Scene modeling code data
● ● ● ●

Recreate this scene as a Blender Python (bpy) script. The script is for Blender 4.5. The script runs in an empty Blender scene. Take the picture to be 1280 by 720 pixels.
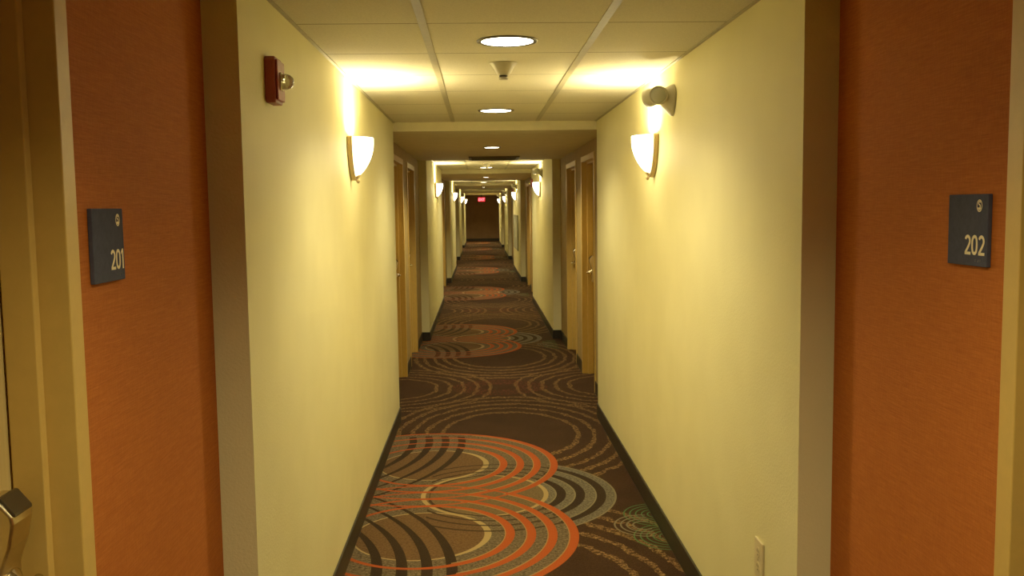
import bpy, bmesh, math, random
from mathutils import Matrix, Vector
random.seed(7)
PI = math.pi
D = bpy.data
col = bpy.context.scene.collection
scene = bpy.context.scene

# ------------------------------------------------------------------ dimensions (metres; x right, y down the corridor, z up)
XL, XR = -.6164, .8643            # corridor wall faces
RL, RR = -.709, .958              # recessed wall faces in the door alcoves
ZC, ZD = 2.198, 2.133             # tile ceiling / lower plaster ceiling over the alcoves
YA, LEN, PER = 2.4573, 4.332, 8.5 # first wall block start, block length, repeat
NB = 5
YEND, YBACK = 43.8, -1.7
MIDX = .1232
def A(k): return YA + PER*k
def B(k): return YA + PER*k + LEN

# ------------------------------------------------------------------ node helpers
class S:
    """a float socket with arithmetic"""
    def __init__(s, nt, k): s.nt, s.k = nt, k
    def m(s, op, *o, clamp=False):
        n = s.nt.nodes.new('ShaderNodeMath'); n.operation = op; n.use_clamp = clamp
        for i, v in enumerate((s,)+o):
            if isinstance(v, S): s.nt.links.new(v.k, n.inputs[i])
            else: n.inputs[i].default_value = v
        return S(s.nt, n.outputs[0])
    def __add__(s, o): return s.m('ADD', o)
    __radd__ = __add__
    def __sub__(s, o): return s.m('SUBTRACT', o)
    def __rsub__(s, o): return (s*-1.0)+o
    def __mul__(s, o): return s.m('MULTIPLY', o)
    __rmul__ = __mul__
    def __truediv__(s, o): return s.m('DIVIDE', o)
    def lt(s, o): return s.m('LESS_THAN', o)
    def gt(s, o): return s.m('GREATER_THAN', o)
    def abs(s): return s.m('ABSOLUTE')
    def max(s, o): return s.m('MAXIMUM', o)
    def min(s, o): return s.m('MINIMUM', o)
    def inv(s): return s*-1.0+1.0
    def sqrt(s): return s.m('SQRT')
    def floor(s): return s.m('FLOOR')
    def fmod(s, o): return s.m('FLOORED_MODULO', o)

def new_mat(name):
    m = D.materials.new(name); m.use_nodes = True
    nt = m.node_tree; b = nt.nodes['Principled BSDF']
    return m, nt, b

def noise(nt, scale=(1,1,1), size=5, detail=3, rough=.6, coord='Object'):
    tc = nt.nodes.new('ShaderNodeTexCoord'); mp = nt.nodes.new('ShaderNodeMapping')
    mp.inputs['Scale'].default_value = scale
    nt.links.new(tc.outputs[coord], mp.inputs['Vector'])
    n = nt.nodes.new('ShaderNodeTexNoise')
    n.inputs['Scale'].default_value = size; n.inputs['Detail'].default_value = detail; n.inputs['Roughness'].default_value = rough
    nt.links.new(mp.outputs[0], n.inputs['Vector'])
    return n.outputs['Fac']

def ramp(nt, fac, stops):
    r = nt.nodes.new('ShaderNodeValToRGB'); e = r.color_ramp.elements
    e[0].position, e[0].color = stops[0][0], (*stops[0][1], 1)
    e[1].position, e[1].color = stops[-1][0], (*stops[-1][1], 1)
    for p, c in stops[1:-1]:
        x = e.new(p); x.color = (*c, 1)
    nt.links.new(fac, r.inputs[0]); return r.outputs[0]

def bump(nt, b, h, strength, dist=.002):
    n = nt.nodes.new('ShaderNodeBump'); n.inputs['Strength'].default_value = strength; n.inputs['Distance'].default_value = dist
    nt.links.new(h, n.inputs['Height']); nt.links.new(n.outputs[0], b.inputs['Normal'])

def plain(name, c, rough=.5, metal=0, var=.08, scale=30, bmp=0, spec=.5):
    m, nt, b = new_mat(name)
    f = noise(nt, size=scale)
    lo = tuple(x*(1-var) for x in c); hi = tuple(min(1, x*(1+var)) for x in c)
    nt.links.new(ramp(nt, f, [(.3, lo), (.7, hi)]), b.inputs['Base Color'])
    b.inputs['Roughness'].default_value = rough; b.inputs['Metallic'].default_value = metal
    b.inputs['Specular IOR Level'].default_value = spec
    if bmp: bump(nt, b, f, bmp)
    return m

def glow(name, c, strength, base=(.8,.8,.8)):
    m, nt, b = new_mat(name)
    b.inputs['Base Color'].default_value = (*base, 1)
    b.inputs['Emission Color'].default_value = (*c, 1); b.inputs['Emission Strength'].default_value = strength
    return m

M = {}
# cream wall paint on orange peel texture
m, nt, b = new_mat('cream_wall_paint')
f1 = noise(nt, size=150, detail=2); f2 = noise(nt, size=2.5, detail=2)
nt.links.new(ramp(nt, f2, [(.3, (.78,.715,.40)), (.7, (.84,.775,.45))]), b.inputs['Base Color'])
b.inputs['Roughness'].default_value = .6; b.inputs['Specular IOR Level'].default_value = .25
bump(nt, b, f1, .35, .003); M['cream'] = m
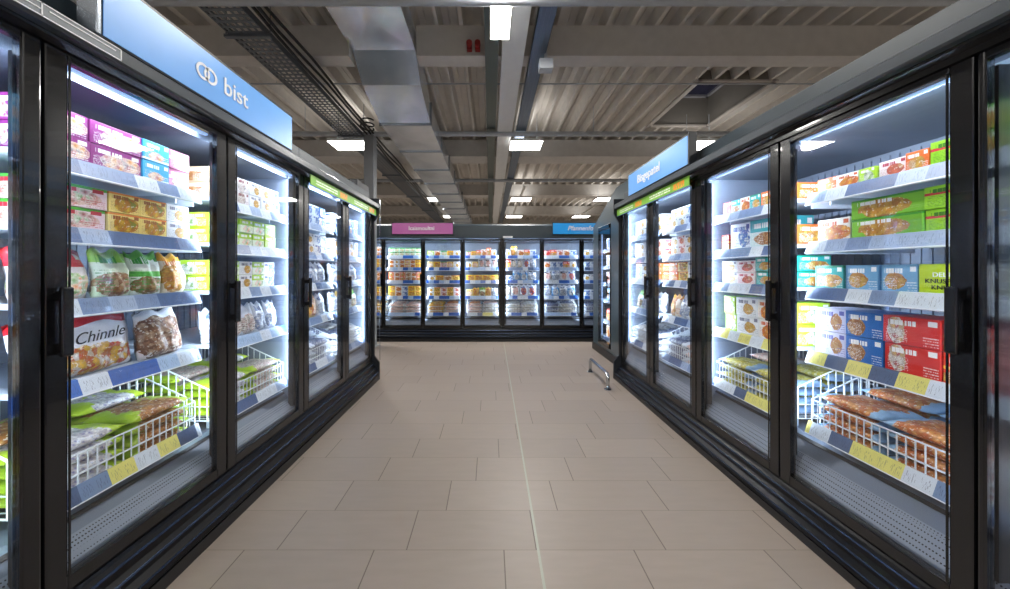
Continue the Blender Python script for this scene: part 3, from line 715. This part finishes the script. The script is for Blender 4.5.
def fill_shelf(root, bay, j, items, where, near_left, frm, shelves=SHELVES, depth=.2):
    """items: list of (key, width, height, layers) read from the end nearest the camera (back row: from the left)"""
    R = root_matrix(root); zt = shelves[j]; x = .06; avail = P-.12; idx = {}
    for key, wd, ht, lay in items:
        if x + wd > P-.035: break
        isbag = key.startswith('b_')
        xc = x+wd/2; xl = xc if near_left else P-xc
        src = KB if isbag else K; word, noun = src[key][0], src[key][1]
        mk = (key, round(wd, 3), round(ht, 3))
        if mk not in MESH:
            if isbag:
                m = print_mat(key, rough=.28, wrinkle=.5, **src[key][2]); sc_ = src[key][3]
                MESH[mk] = bag_mesh('frozen_food_bag', wd*1.03, ht, min(.09, wd*.5), m, seed=len(MESH), seal=mat('seal '+key, sc_, .3))
            else:
                MESH[mk] = carton_mesh('frozen_food_carton', wd, ht, depth, print_mat(key, rough=.38, **src[key][2]))
        for l in range(lay):
            idx[l] = idx.get(l, 0)+1
            pos = '%s from %s' % (ORD[idx[l]-1], frm)
            ly = '' if lay == 1 else (', upper layer' if l == lay-1 else ', lower layer' if l == 0 else ', middle layer')
            lb = '%s %s, %s%s, %s, %s' % (word, noun, pos, ly, SHN[j], where)
            jx, jy = random.uniform(-.0015, .0015), random.uniform(0, .012)
            M = R @ Matrix.Translation((bay*P+xl+jx, SHELF_Y+.012+jy, zt+.001+l*ht)) @ Matrix.Rotation(random.uniform(-.03, .03) if not isbag else random.uniform(-.12, .12), 4, 'Z')
            o = put(MESH[mk], noun.replace(' ', '_'), M, lb, 'bag' if isbag else 'carton',
                    '%s %ss on the %s of %s' % (word, noun, SHN[j], where))
            YIELD.append((key, o, wd, ht, where, j, l))
        x += wd+.002
YIELD = []
# wire basket shared by every bay
def basket_mesh():
    bm = bmesh.new(); W, y0, y1, zf, zb = .325, .0, .50, .165, .40
    r = .0028
    n = 20
    for i in range(n+1):
        x = -W + 2*W*i/n
        bar(bm, (x, y0, 0), (x, y0, zf), r, 4); bar(bm, (x, y0, 0), (x, y1, 0), r, 4); bar(bm, (x, y1, 0), (x, y1, zb), r, 4)
    for sx in (-W, W):
        for k in range(12):
            y = y0+(y1-y0)*k/11; bar(bm, (sx, y, 0), (sx, y, zf+(zb-zf)*k/11), r, 4)
        bar(bm, (sx, y0, zf), (sx, y1, zb), r*1.6, 5); bar(bm, (sx, y0, 0), (sx, y1, 0), r*1.4, 4); bar(bm, (sx, y0, zf/2), (sx, y1, zf/2), r, 4)
    for z in (0, zf*.5, zf): bar(bm, (-W, y0, z), (W, y0, z), r*1.5, 5)
    for z in (0, zb*.5, zb): bar(bm, (-W, y1, z), (W, y1, z), r*1.5, 5)
    bmesh.ops.recalc_face_normals(bm, faces=bm.faces)
    me = bpy.data.meshes.new('wire_basket'); bm.to_mesh(me); bm.free(); me.materials.append(WIRE); return me
BASK = basket_mesh()
def rail_mesh(m):
    bm = bmesh.new(); extrude_profile(bm, [(-.004, .045), (-.010, .045), (-.034, -.022), (-.026, -.026), (-.004, .03)], -.335, .335)
    bmesh.ops.recalc_face_normals(bm, faces=bm.faces)
    me = bpy.data.meshes.new('price_rail'); bm.to_mesh(me); bm.free(); me.materials.append(m); return me
BR = {'y': [rail_mesh(m) for m in RAILY], 'w': [rail_mesh(m) for m in RAILW], 'b': [rail_mesh(m) for m in RAILB]}
BZ = .50
def basket(root, bay, where, keys, layers=4, rail='y', loose=0):
    """wire basket on the lower deck, with flat bags heaped in it"""
    R = root_matrix(root)
    o = link_mesh('wire_basket', BASK); o.matrix_world = R @ Matrix.Translation((bay*P+P/2, .115, BZ))
    tag(o, 'white wire basket full of frozen bags at the bottom of ' + where, 'basket', 'wire baskets at the bottom of the freezers')
    rr = link_mesh('price_rail', BR[rail][bay % len(BR[rail])], o)
    bm = bmesh.new()
    for sx in (-.29, .25):
        for yy in (.04, .42): box(bm, sx, sx+.04, yy, yy+.04, .4405-BZ, -.003)
    link('foot', bm, SHELFM, o)
    T = .215/layers
    for ri in range(2):
        for ci in range(2):
            for l in range(layers):
                key = keys[(ri*2+ci) % len(keys)] if l >= layers-1 else keys[(ci) % len(keys)]
                word, noun, kw = KF[key]
                mk = (key, layers, ci)
                if mk not in MESH: MESH[mk] = flatbag_mesh('frozen_food_bag', .315, .235, T*.99, print_mat(key, rough=.28, wrinkle=.6, **kw), seed=len(MESH)*3)
                tilt = .04*ri + random.uniform(-.02, .02)
                M = R @ Matrix.Translation((bay*P+P/2+(-.16 if ci == 0 else .16), .122+ri*.242, BZ+.004+l*T+ri*.01*l)) @ Matrix.Rotation(random.uniform(-.05, .05), 4, 'Z') @ Matrix.Rotation(tilt, 4, 'X')
                lb = '%s %s, layer %s, %s %s of basket, %s' % (word, noun, ['one', 'two', 'three', 'four', 'five'][l], ['front', 'back'][ri], ['left', 'right'][ci], where)
                put(MESH[mk], noun.replace(' ', '_'), M, lb, 'bag', 'bags in the basket of ' + where)
C = lambda k, w=.13, h=.09, l=2: (k, w, h, l)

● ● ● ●

- _Exercise objective_:
Omit the pictures, then repeat exactly each line from the beginning of the listing through the line with "def B(k): return YA + PER*k + LEN".

- _Answer to the task_:
Recreate this scene as a Blender Python (bpy) script. The script is for Blender 4.5. The script runs in an empty Blender scene. Take the picture to be 1280 by 720 pixels.
import bpy, bmesh, math, random
from mathutils import Matrix, Vector
random.seed(7)
PI = math.pi
D = bpy.data
col = bpy.context.scene.collection
scene = bpy.context.scene

# ------------------------------------------------------------------ dimensions (metres; x right, y down the corridor, z up)
XL, XR = -.6164, .8643            # corridor wall faces
RL, RR = -.709, .958              # recessed wall faces in the door alcoves
ZC, ZD = 2.198, 2.133             # tile ceiling / lower plaster ceiling over the alcoves
YA, LEN, PER = 2.4573, 4.332, 8.5 # first wall block start, block length, repeat
NB = 5
YEND, YBACK = 43.8, -1.7
MIDX = .1232
def A(k): return YA + PER*k
def B(k): return YA + PER*k + LEN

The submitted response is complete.